Tel était exactement le problème que les hôtes du «Comité des cinq», désormais Comité international, allaient avoir à résoudre pendant quatre jours. Ce fut Gustave Moynier qui prit ensuite la parole. Son intervention provoqua le débat sur l’imperfection et l’insuffisance des ambulances dans les armées, puis ce fut l’économie du projet qui fut mise en discussion. Mais dans l’esprit d’Henry Dunant, il fallait avant tout qu’un comité national se forme dans chacune des capitales d’Europe, et que celui-ci s’assure auprès de son gouvernement que ses offres de service soient acceptées en cas de conflit.

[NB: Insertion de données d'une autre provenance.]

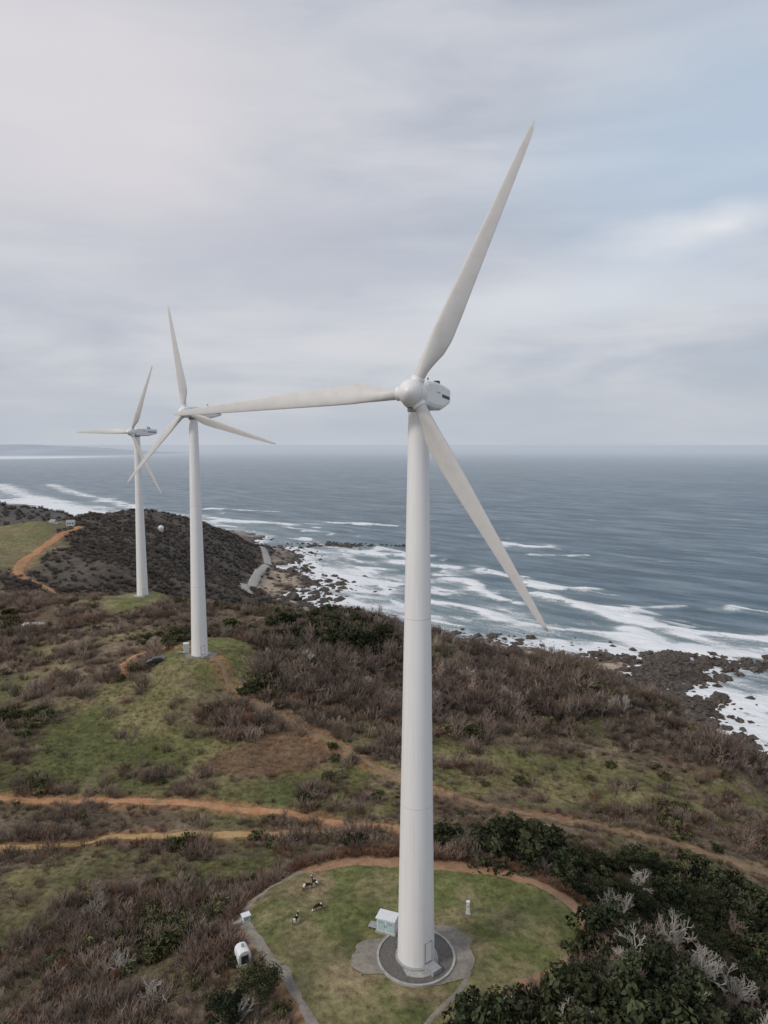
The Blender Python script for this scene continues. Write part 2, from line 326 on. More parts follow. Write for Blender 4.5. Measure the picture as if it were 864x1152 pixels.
def proto_leafy(name,seed,mat,ncl=16,lpc=45,R=.75,Hh=1.0,ls=.085,clr=.3):
    r=np.random.default_rng(seed); V=[];F=[];Cc=[]
    for i in range(ncl):
        a=r.random()*6.283; rr=R*math.sqrt(r.random()); cz=Hh*(.25+.6*r.random()*(1-.6*(rr/R)**2)); c=np.array([rr*math.cos(a),rr*math.sin(a),cz]); br=.6+.8*r.random(); cr=clr*(.6+.7*r.random())
        for j in range(lpc):
            u=rv(r); p=c+u*cr*(.6+.45*r.random())*np.array([1,1,.75]); s=ls*(.6+.8*r.random())
            a1=rv(r); nn=u*.8+rv(r)*.7; a1=np.cross(nn,a1); a1/=np.linalg.norm(a1)+1e-9; b1=np.cross(nn/np.linalg.norm(nn),a1)
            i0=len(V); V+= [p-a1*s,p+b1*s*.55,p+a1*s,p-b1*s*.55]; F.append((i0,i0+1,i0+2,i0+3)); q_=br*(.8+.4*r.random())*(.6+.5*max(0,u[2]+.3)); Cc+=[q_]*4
    return mesh_obj(name,V,F,mat,linkit=False,col=np.repeat(np.array(Cc)[:,None],3,1))
def proto_grass(name,seed,mat):
    r=np.random.default_rng(seed); V=[];F=[]
    for i in range(34):
        a=r.random()*6.283; b=np.array([math.cos(a),math.sin(a),0])*.45*r.random(); t=b+np.array([math.cos(a)*.3*r.random(),math.sin(a)*.3*r.random(),.3+.35*r.random()]); s=np.cross(rv(r),[0,0,1])*.03
        i0=len(V); V+=[b-s,b+s,t]; F.append((i0,i0+1,i0+2))
    return mesh_obj(name,V,F,mat,linkit=False,col=np.ones((len(V),3)))
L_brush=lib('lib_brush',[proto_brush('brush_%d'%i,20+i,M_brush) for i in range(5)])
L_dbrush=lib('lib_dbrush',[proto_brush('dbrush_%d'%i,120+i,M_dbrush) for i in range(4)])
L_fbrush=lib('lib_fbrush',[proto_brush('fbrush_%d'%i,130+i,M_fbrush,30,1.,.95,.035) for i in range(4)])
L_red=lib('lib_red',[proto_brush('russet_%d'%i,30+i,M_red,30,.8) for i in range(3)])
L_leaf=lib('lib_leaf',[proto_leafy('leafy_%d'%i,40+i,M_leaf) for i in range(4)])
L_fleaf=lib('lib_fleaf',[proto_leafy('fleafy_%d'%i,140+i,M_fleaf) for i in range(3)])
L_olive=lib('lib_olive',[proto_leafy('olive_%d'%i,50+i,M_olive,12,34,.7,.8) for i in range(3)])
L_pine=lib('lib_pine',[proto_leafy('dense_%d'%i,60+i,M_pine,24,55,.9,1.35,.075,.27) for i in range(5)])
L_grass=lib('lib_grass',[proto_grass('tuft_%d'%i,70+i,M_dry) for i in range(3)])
def bare_tree_mesh(seed,h=4.5,lev=4,w=.09,nst=3):
    r=np.random.default_rng(seed); V=[];F=[]
    for k in range(nst):
        d=np.array([r.normal()*.35,r.normal()*.35,1]); d/=np.linalg.norm(d); branch(V,F,r,np.array([r.normal()*.1,r.normal()*.1,-.3]),d,h*.3,w*h/4.5,lev,2,.15,2,.75,.68)
    return np.array(V),F
def tree_proto(i,mat):
    V,F=bare_tree_mesh(80+i,4.5,4,.1); return mesh_obj('bare_%d'%i,V/3.2,F,mat,linkit=False,col=np.ones((len(V),3))*1.15)
L_bare=lib('lib_bare',[tree_proto(i,M_dbrush) for i in range(4)]+[tree_proto(4,M_brush)])
q=N('wet_rock'); pos=q.n('ShaderNodeNewGeometry').outputs['Position']; f=q.noise(pos,.4,5,.7)
q.base(q.mix(q.mr(f,.35,.65),(.035,.03,.027),(.12,.095,.075)),.7,.4); q.bump(f,.8,.6); M_rock=q.m
def rock_proto(i):
    r=np.random.default_rng(90+i); bm=bmesh.new(); bmesh.ops.create_icosphere(bm,subdivisions=3,radius=.5)
    o=r.random(3)*50
    for v in bm.verts:
        n_=v.co.normalized(); f=1+.6*(float(fbm(np.array(n_.x*1.3+o[0]+n_.z),np.array(n_.y*1.3+o[1]-n_.z),.6,3,2))-.5)*2; v.co=v.co*f; v.co.z*=.6
    me=bpy.data.meshes.new('rock'); bm.to_mesh(me); bm.free(); me.materials.append(M_rock); return bpy.data.objects.new('boulder_%d'%i,me)
L_rock=lib('lib_rock',[rock_proto(i) for i in range(4)])
def scatter(name,P,sc,coll,tilt=.12,zs=None):
    P=np.asarray(P,float); m=len(P)
    me=bpy.data.meshes.new(name); me.vertices.add(m); me.vertices.foreach_set('co',P.astype(np.float32).ravel())
    rot=np.column_stack([RNG.normal(size=m)*tilt,RNG.normal(size=m)*tilt,RNG.random(m)*6.283]); s=np.column_stack([sc,sc,sc*(zs if zs is not None else (.75+.5*RNG.random(m)))])
    a=me.attributes.new('rot','FLOAT_VECTOR','POINT'); a.data.foreach_set('vector',rot.astype(np.float32).ravel())
    a=me.attributes.new('scl','FLOAT_VECTOR','POINT'); a.data.foreach_set('vector',s.astype(np.float32).ravel())
    o=bpy.data.objects.new(name,me); link(o)
    ng=bpy.data.node_groups.new(name,'GeometryNodeTree'); ng.interface.new_socket('Geometry',in_out='INPUT',socket_type='NodeSocketGeometry'); ng.interface.new_socket('Geometry',in_out='OUTPUT',socket_type='NodeSocketGeometry')
    gi=ng.nodes.new('NodeGroupInput');go=ng.nodes.new('NodeGroupOutput');ip=ng.nodes.new('GeometryNodeInstanceOnPoints');ci=ng.nodes.new('GeometryNodeCollectionInfo')
    ci.inputs['Collection'].default_value=coll; ci.inputs['Separate Children'].default_value=True; ci.inputs['Reset Children'].default_value=True
    ip.inputs['Pick Instance'].default_value=True
    na_=ng.nodes.new('GeometryNodeInputNamedAttribute'); na_.data_type='FLOAT_VECTOR'; na_.inputs['Name'].default_value='rot'
    nb_=ng.nodes.new('GeometryNodeInputNamedAttribute'); nb_.data_type='FLOAT_VECTOR'; nb_.inputs['Name'].default_value='scl'
    er=ng.nodes.new('FunctionNodeEulerToRotation'); lk=ng.links.new
    lk(gi.outputs[0],ip.inputs['Points']); lk(ci.outputs[0],ip.inputs['Instance']); lk(na_.outputs['Attribute'],er.inputs[0]); lk(er.outputs[0],ip.inputs['Rotation']); lk(nb_.outputs['Attribute'],ip.inputs['Scale']); lk(ip.outputs[0],go.inputs[0])
    mo=o.modifiers.new('scatter','NODES'); mo.node_group=ng
    return o
def sample(x0,x1,y0,y1,spacing):
    gx_=np.arange(x0,x1,spacing); gy_=np.arange(y0,y1,spacing); a,b=np.meshgrid(gx_,gy_); a=a.ravel()+(RNG.random(a.size)-.5)*spacing*1.3; b=b.ravel()+(RNG.random(b.size)-.5)*spacing*1.3; return a,b
ALL={'brush':[], 'dbrush':[], 'fbrush':[], 'fleaf':[], 'leaf':[], 'olive':[], 'pine':[], 'bare':[], 'grass':[], 'red':[]}
def add(k,x,y,s): ALL[k].append(np.column_stack([x,y,H(x,y)-.05,s]))
def populate(x0,x1,y0,y1,sp,size):
    x,y=sample(x0,x1,y0,y1,sp)
    z=zones(x,y); h=H(x,y); u=RNG.random(len(x)); v=RNG.random(len(x))
    clump=fbm(x,y,8,3,6); block=(z['pad']>.3)|(z['rd']<.3)|(h<7)|(z['tpad']>.4)|(z['farf']>.4)
    bare=1-np.maximum(z['green']*.95,z['brown']*.98)
    dens=np.clip(bare,0,1)*np.where((z['forest']>.5)|(z['dgreen']>.5)|(z['shrubd']>.5),1,.12+.88*ss(.36,.5,clump))
    keep=(~block)&(u<dens)
    x,y,v,clump=x[keep],y[keep],v[keep],clump[keep]; z={k_:a[keep] for k_,a in z.items()}
    s=size*(.55+.9*RNG.random(len(x)))*(.6+.8*ss(.35,.65,fbm(x,y,15,3,1))); w=RNG.random(len(x))
    gn=fbm(x,y,13,3,7); gn2=fbm(x,y,5,2,5)
    pg=np.clip(.03+.4*ss(.56,.68,gn),0,1); pg=np.where(z['forest']>.5,.03+.22*ss(.56,.7,gn),pg); pg=np.maximum(pg,z['dgreen']*(.15+.6*ss(.4,.58,gn2))); pg=np.maximum(pg,z['shrubd']*.65)
    isg=w<pg; dg=(z['dgreen']>.4)|(z['shrubd']>.4)
    a=isg&dg&(v<.82); add('pine',x[a],y[a],s[a]*(1.0+1.2*RNG.random(a.sum())**2)*(1-.25*z['shrubd'][a])); a=isg&dg&(v>=.82); add('olive',x[a],y[a],s[a]*1.3)
    a=isg&~dg&(v<.5); add('leaf',x[a],y[a],s[a]); a=isg&~dg&(v>=.5); add('olive',x[a],y[a],s[a])
    b=~isg; f=z['forest']>.4; g_=z['dgreen']>.4
    a=b&f&(v<.45); add('bare',x[a],y[a],s[a]*1.5); a=b&f&(v>=.45); add('dbrush',x[a],y[a],s[a]*1.45)
    a=b&g_&(v<.3); add('bare',x[a],y[a],s[a]*1.5)
    a=b&~f&(v<.58); add('brush',x[a],y[a],s[a]*1.0); a=b&~f&(v>=.58)&(v<.78); add('dbrush',x[a],y[a],s[a]*1.0); a=b&~f&(v>=.78)&(v<.94); add('red',x[a],y[a],s[a]*.95); a=b&~f&(v>=.94); add('bare',x[a],y[a],s[a]*1.2)
def populate_far(x0,x1,y0,y1,sp,size,outx=None):
    x,y=sample(x0,x1,y0,y1,sp)
    if outx is not None:
        kq=~((x>outx[0])&(x<outx[1])&(y>outx[2])&(y<outx[3])); x=x[kq];y=y[kq]
    z=zones(x,y); h=H(x,y); k_=~((z['rd']<.5)|(h<8)|(z['farf']>.4))&(RNG.random(len(x))<.35+.65*ss(.35,.5,fbm(x,y,25,3,2))); x=x[k_];y=y[k_]
    s=size*(.5+.9*RNG.random(len(x))); a=RNG.random(len(x))<.03+.3*ss(.56,.68,fbm(x,y,40,3,6)); add('fleaf',x[a],y[a],s[a]*.85); add('fbrush',x[~a],y[~a],s[~a])
populate(-75,75,45,135,1.1,1.25)
populate(-190,150,132,290,1.9,1.9); populate(-130,-75,60,132,1.8,1.8); populate(75,130,50,132,2.2,2.0)
populate_far(-230,180,290,420,3.2,2.6); populate_far(-430,0,420,950,3.9,2.5); populate_far(-900,0,420,1500,12,4.5,(-430,0,420,950))
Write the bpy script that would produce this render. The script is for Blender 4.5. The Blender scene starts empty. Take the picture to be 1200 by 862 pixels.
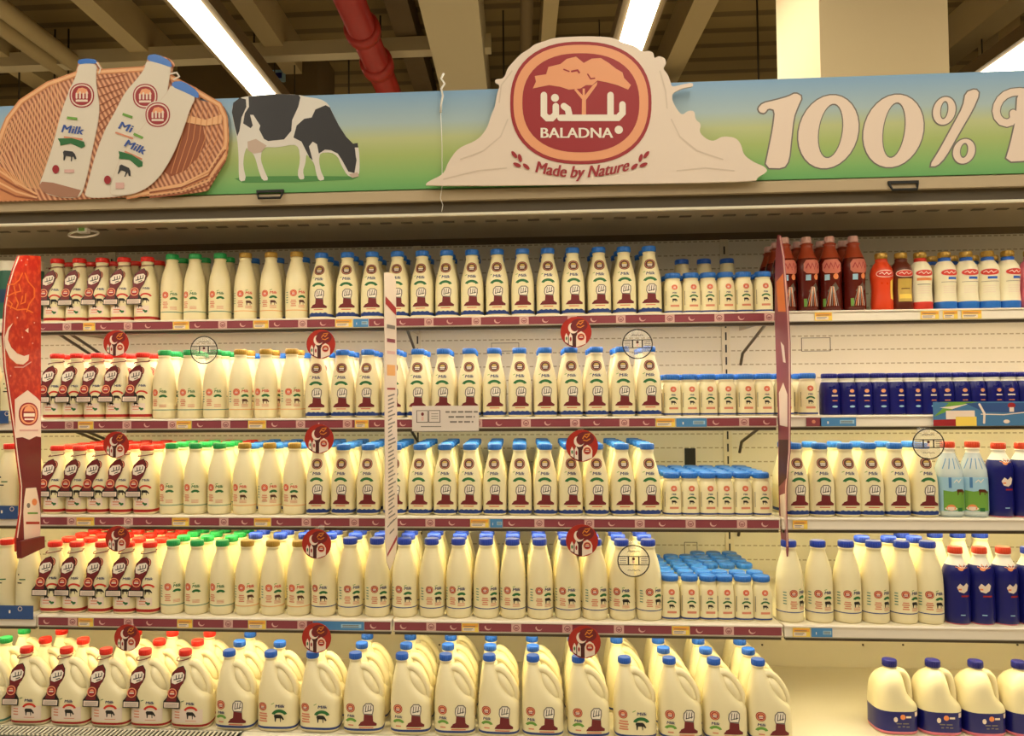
import bpy, bmesh, math, random
from mathutils import Vector, Matrix, Euler
from mathutils.geometry import tessellate_polygon

random.seed(7)
SC = bpy.context.scene
COL = SC.collection
PI = math.pi

# ------------------------------------------------------------------ camera
F = 950.0
CX, CY = 536.5, 431.0
EYE = 1.45
CAM = Vector((0, 0, EYE))
ROT = (Matrix.Rotation(math.atan(F / 12800.0), 4, 'Z') @ Matrix.Rotation(math.radians(92.0), 4, 'X')
       @ Matrix.Rotation(math.radians(-0.41), 4, 'Z'))
cd = bpy.data.cameras.new('camera')
cam = bpy.data.objects.new('camera', cd)
COL.objects.link(cam)
cam.matrix_world = Matrix.Translation(CAM) @ ROT
cd.sensor_fit = 'HORIZONTAL'
cd.sensor_width = 36.0
cd.lens = 36.0 * F / 1200.0
cd.shift_x = (600.0 - CX) / 1200.0
cd.clip_start = 0.05
SC.camera = cam
R3 = ROT.to_3x3()


def ray(px, py):
    return R3 @ Vector(((px - CX) / F, -(py - CY) / F, -1.0))


def atY(px, py, Y):
    d = ray(px, py)
    return CAM + d * (Y / d.y)


def atX(px, py, X):
    d = ray(px, py)
    return CAM + d * (X / d.x)


def atZ(px, py, Z):
    d = ray(px, py)
    return CAM + d * ((Z - EYE) / d.z)


# ------------------------------------------------------------------ materials
def lin(c):
    return c / 12.92 if c <= 0.04045 else ((c + 0.055) / 1.055) ** 2.4


MATS = {}


def M(name, hexc=None, rough=0.5, metal=0.0, emit=0.0, coat=0.0, sss=0.0, alpha=1.0, trans=0.0, noise=True):
    if name in MATS:
        return MATS[name]
    m = bpy.data.materials.new(name)
    m.use_nodes = True
    b = m.node_tree.nodes['Principled BSDF']
    r, g, bl = [lin(int(hexc[i:i + 2], 16) / 255) for i in (0, 2, 4)]
    b.inputs['Base Color'].default_value = (r, g, bl, 1)
    b.inputs['Roughness'].default_value = rough
    b.inputs['Metallic'].default_value = metal
    if emit:
        b.inputs['Emission Color'].default_value = (r, g, bl, 1)
        b.inputs['Emission Strength'].default_value = emit
    if coat:
        b.inputs['Coat Weight'].default_value = coat
    if sss:
        b.inputs['Subsurface Weight'].default_value = sss
        b.inputs['Subsurface Radius'].default_value = (0.02, 0.015, 0.009)
    if trans:
        b.inputs['Transmission Weight'].default_value = trans
    if alpha < 1:
        b.inputs['Alpha'].default_value = alpha
    # faint surface variation so that every surface is procedural
    nt = m.node_tree
    if noise and not emit and alpha == 1:
        tc = nt.nodes.new('ShaderNodeTexCoord')
        nz = nt.nodes.new('ShaderNodeTexNoise')
        nz.inputs['Scale'].default_value = 14.0
        mr = nt.nodes.new('ShaderNodeMapRange')
        mr.inputs['To Min'].default_value = max(0.0, rough - 0.06)
        mr.inputs['To Max'].default_value = min(1.0, rough + 0.06)
        nt.links.new(tc.outputs['Object'], nz.inputs['Vector'])
        nt.links.new(nz.outputs['Fac'], mr.inputs['Value'])
        nt.links.new(mr.outputs['Result'], b.inputs['Roughness'])
    MATS[name] = m
    return m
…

– Dès que la lutte s’engage, et que le sol est jonché de morts et de mourants, conclut Henry Dunant comme s’il se trouvait encore à l’Athénée, il fallait exiger que, sur un signe du général en chef, les détachements de volontaires accourent et se mettent à l’œuvre: voilà ce que l’on entendait faire comprendre aux délégués. Ce que l’on attendait qu’ils entérinent. La contestation, les chicanes prirent d’abord l’ascendant sur le débat d’idées.